Mettre ces nouveaux cadeaux fiscaux au patronat sur le dos des gilets jaunes relève de la duplicité !

Fin septembre 2019, nouvelle estimation et confirmation de l’explication officielle : « les mesures prises en faveur des gilets jaunes ont dégradé les comptes de la sécu » à hauteur de 5,4 mds en 2019 (au lieu de 0,7 mds d’excédent prévus il y a un an !) Donc déficit prévu en 2020 de 5,1 mds. Le retour à l’équilibre prévu en 2020 est reporté en 2023.

La décision de baisser le taux de la CSG prélevée sur les retraites dont le revenu fiscal est inférieur à 2 000 euros coûterait à la sécu 1,6 mds pour la seule branche « retraite »

Une stratégie  limpide
Comme pour les migrants qui, disent-ils, viennent grever nos finances publiques, les GJ sont les coupables désignés qu’il faut opposer à ceux qui ne manifestent pas, qui ne revendiquent pas, qui se contentent des explications que leur donne le pouvoir à travers ses caisses de résonance que sont les médias, aux mains des milliardaires soignés aux petits oignons par leurs amis du gouvernement.

Ils sont si sensibles à leurs requêtes et au maintien de l’ordre dans la rue comme dans leurs entreprises. C’est qu’il y a, d’un côté, ceux qui décident et qui encaissent et, de l’autre, ceux qui exécutent et qu’on vire de plus en plus facilement : rupture conventionnelle, un petit pécule et au-revoir, plus d’indemnités-chômage ! On n’arrête pas le progrès social, il y en a tellement qui attendent.

Ces grands patrons ont, eux, de quoi se payer des lobbyistes professionnels permanents, pour faire le siège des ministères et les aider à faire les bons choix, tellement ils sont persuasifs. Et on s’étonne  de la suspicion qui règne et fleure bon le conflit d’intérêts. Dassault, père et fils étaient à la fois députés et PDG d’une multinationale florissante produisant des avions de guerre dont le principal client est l’État. Ils étaient aussi patrons du Figaro : pas besoin de lobbyiste ! Ainsi va la « démocratie ».
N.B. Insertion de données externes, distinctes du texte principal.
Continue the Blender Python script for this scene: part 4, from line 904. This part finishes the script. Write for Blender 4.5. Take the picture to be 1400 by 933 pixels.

Ce sont ces gens-là, gavés de pognon pour plusieurs générations qui décident du niveau de nos retraites, eux qui n’en ont pas besoin et qui n’hésitent pas à nous faire travailler et cotiser plus longtemps pour gagner moins. Ils ne pensent jamais à augmenter les cotisations patronales, c’est tout de même curieux ? Les entreprises du CAC 40 ont distribué 46 milliards à leurs actionnaires, rien qu’au 2è trimestre 2019 et on cherche ailleurs quelques milliards pour équilibrer les comptes de la sécu !

De qui se moque-t-on ? Certaines entreprises, petites et moyennes, ont certes trop de charges, pas les multinationales, Macron les transfère sur les plus modestes et cela fait encore plus de pauvreté, plus de précarité, plus d’injustice sociale et fiscale. Chacun en fait l’expérience.
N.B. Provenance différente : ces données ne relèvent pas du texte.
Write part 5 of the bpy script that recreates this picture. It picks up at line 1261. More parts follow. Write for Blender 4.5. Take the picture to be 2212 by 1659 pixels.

Les Gilets jaunes qui sont entrés dans notre histoire sociale ont toujours les mêmes raisons et la même volonté d’agir. Les colères sociales se multiplient. Le pouvoir accélère la démolition de notre modèle social et de nos services publics.

Loin de se résigner, les GJ réfléchissent aux formes, à l’efficacité de leur lutte, à la nécessité de conjuguer leur force mobilisatrice pacifique avec celles du mouvement syndical et associatif notamment qui ont les mêmes objectifs de progrès et de justice sociale comme de la prise en compte de l’urgence écologique.

Pour passer des actions corporatistes largement justifiées mais trop isolées à un rassemblement qui stoppe les velléités de destruction massive du macronisme et dessine les contours d’une société émancipée de la domination de la finance mondialisée.